Put A Lid On It - Donald E Westlake This is vintage Westlake and a bitter satire of government.
All of Westlake's characters have runs of bad luck and Franci (not Frank, thank you) Meehan is no exception.

Meehan is a non-violent career criminal who has just been incarcerated at the Manhattan Correctional Center awaiting sentencing on a federal charge (how was he to know the truck he was hijacking was carrying registered mail in addition to computer parts). He is approached by Jeffords, obviously a lawyer, who makes him a strange proposition. Jeffords whisks Meehan off to the Outer Banks in a corporate jet. The U.S. president's campaign committee needs a burglary performed, and they've learned a lesson from Watergate: If you need a successful burglary, hire a professional burglar. Amateurs, they are, they pick one in prison. They want Meehan to steal a very incriminating videotape from a supporter of the opposing party. All charges will be dropped if he can pull it off.

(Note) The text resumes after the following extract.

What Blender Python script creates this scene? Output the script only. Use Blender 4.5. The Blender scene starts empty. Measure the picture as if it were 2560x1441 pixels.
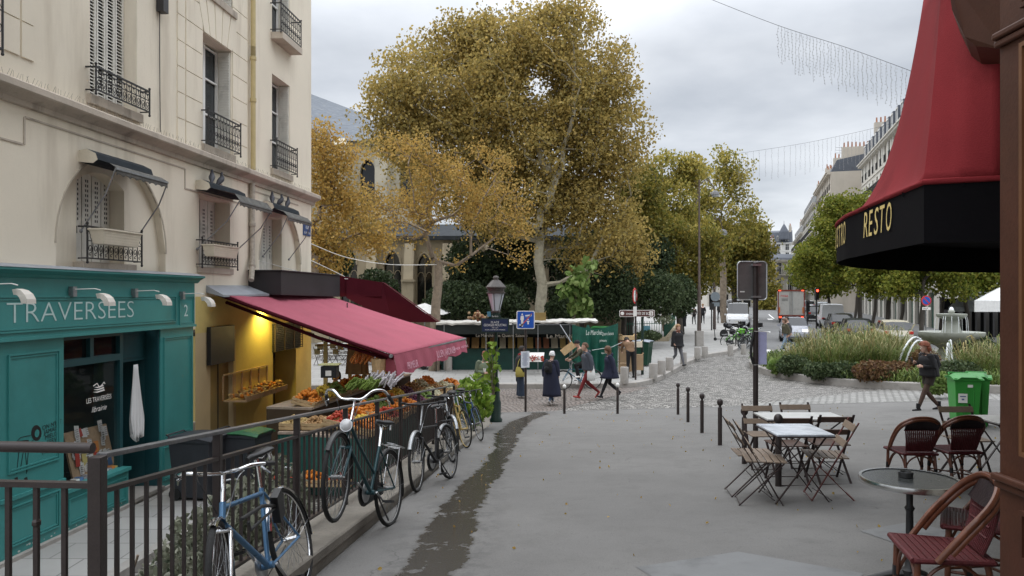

Meehan is no fool, however, hates to work with amateurs - that would violate one of the "ten-thousand rules" - and he works his own little sting in the midst of the large one. He enlists his own crew to lift the video from the estate of a wacko millionaire all the while trying to protect himself from incompetent but malicious forces (rent-a-thugs from the rival campaign and some errant Middle-Eastern types) who want the video for their own purposes.

In this humorous crime caper, Westlake is at his cynical and impudent best.